In digital advertising specifically, FMCG accounted for 32% of spending, or Rs 23,243 crore, followed by e-commerce at 22%, or Rs 15,836 crore. The e-commerce sector recorded a 56% increase in digital ad spends, followed by tourism at 54%, education at 50% and automotive at 48%.
The report said the next decade will redefine how media, technology, culture and commerce converge in India. Retail media, attention-based measurement, AI-driven personalisation and culturally rooted storytelling are expected to shape the industry through 2035.
Attention, emotional connection and cultural relevance are expected to replace impressions as key measures of effectiveness, while creativity is expected to play a central role in enabling brands to participate meaningfully in people’s lives.
India’s cultural landscape is being reshaped by regional language audiences, women-led creators, and voices from smaller towns. Regional creators and micro communities are expected to become global exporters of culture as streaming and creator ecosystems expand their reach.
Purpose-driven storytelling will matter only when supported by real commitments and transparent practices.
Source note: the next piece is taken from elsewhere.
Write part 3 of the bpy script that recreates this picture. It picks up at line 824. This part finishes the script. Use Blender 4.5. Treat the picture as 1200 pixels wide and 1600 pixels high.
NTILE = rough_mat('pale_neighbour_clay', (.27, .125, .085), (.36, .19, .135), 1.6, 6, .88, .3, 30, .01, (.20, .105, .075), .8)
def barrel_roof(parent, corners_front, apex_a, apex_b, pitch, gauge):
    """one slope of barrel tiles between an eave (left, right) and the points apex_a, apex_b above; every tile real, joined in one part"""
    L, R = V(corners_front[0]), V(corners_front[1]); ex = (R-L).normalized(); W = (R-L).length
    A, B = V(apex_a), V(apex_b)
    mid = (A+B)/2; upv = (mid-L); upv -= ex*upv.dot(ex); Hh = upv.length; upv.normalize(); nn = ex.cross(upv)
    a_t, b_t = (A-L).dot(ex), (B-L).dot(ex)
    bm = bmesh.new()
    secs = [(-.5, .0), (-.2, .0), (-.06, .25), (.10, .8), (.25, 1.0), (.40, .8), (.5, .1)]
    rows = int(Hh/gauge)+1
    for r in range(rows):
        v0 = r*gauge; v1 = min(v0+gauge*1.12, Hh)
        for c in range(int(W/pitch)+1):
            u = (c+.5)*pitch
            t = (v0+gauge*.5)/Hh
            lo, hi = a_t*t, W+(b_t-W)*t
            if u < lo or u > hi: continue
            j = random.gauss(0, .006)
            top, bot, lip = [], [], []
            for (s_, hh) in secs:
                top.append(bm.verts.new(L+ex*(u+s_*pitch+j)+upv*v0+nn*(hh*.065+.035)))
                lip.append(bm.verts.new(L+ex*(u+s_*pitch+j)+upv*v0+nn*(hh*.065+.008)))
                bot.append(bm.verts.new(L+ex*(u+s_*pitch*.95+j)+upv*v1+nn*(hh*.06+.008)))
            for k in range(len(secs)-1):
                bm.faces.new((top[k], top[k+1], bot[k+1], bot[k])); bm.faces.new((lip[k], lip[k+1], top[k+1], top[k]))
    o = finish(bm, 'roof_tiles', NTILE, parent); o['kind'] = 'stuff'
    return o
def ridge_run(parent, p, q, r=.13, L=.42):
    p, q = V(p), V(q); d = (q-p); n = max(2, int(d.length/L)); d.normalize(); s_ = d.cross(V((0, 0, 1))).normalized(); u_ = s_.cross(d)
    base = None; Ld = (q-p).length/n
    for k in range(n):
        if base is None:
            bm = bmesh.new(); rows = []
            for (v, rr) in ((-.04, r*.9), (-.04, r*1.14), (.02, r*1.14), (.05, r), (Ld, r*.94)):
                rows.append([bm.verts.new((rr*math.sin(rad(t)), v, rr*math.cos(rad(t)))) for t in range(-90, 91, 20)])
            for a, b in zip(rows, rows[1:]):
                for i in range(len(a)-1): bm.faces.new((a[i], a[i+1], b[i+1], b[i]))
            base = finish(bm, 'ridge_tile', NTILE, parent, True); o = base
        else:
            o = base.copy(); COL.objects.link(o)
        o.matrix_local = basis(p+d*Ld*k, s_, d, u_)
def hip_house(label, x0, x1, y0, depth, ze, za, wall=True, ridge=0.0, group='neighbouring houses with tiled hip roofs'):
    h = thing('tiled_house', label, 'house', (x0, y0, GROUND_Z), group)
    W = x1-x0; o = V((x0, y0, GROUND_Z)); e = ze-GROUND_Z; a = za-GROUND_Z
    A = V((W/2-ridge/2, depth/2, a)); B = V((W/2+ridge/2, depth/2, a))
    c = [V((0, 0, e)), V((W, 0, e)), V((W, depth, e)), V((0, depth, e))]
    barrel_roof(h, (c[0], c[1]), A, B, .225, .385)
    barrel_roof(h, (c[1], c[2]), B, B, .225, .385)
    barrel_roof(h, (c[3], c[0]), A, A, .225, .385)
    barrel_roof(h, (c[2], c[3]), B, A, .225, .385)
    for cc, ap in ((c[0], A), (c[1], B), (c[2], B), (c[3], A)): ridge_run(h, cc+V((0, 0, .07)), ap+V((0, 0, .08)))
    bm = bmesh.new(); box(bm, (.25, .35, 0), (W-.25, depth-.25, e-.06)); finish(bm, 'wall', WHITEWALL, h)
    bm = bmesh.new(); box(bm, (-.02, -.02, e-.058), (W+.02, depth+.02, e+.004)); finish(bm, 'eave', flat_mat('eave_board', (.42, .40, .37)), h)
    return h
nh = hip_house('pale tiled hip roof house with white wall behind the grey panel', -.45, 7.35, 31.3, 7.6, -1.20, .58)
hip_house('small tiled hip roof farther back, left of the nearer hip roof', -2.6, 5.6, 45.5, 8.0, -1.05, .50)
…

As Gen Z and Alpha prioritise wellbeing and fairness, they will favour grounded, empathetic content, rewarding brands that demonstrate authenticity and accountability.
Subscription fatigue will cause consumers to shift toward consolidated lifestyle bundles that integrate OTT content, news, gaming, and everyday services under transparent pricing or ad-supported models. These unified packages will simplify access, reduce costs, and deliver clearer value across categories, making them increasingly attractive to mainstream users.
AI-human hybrid creativity will become standard, blending human imagination with AI-driven production.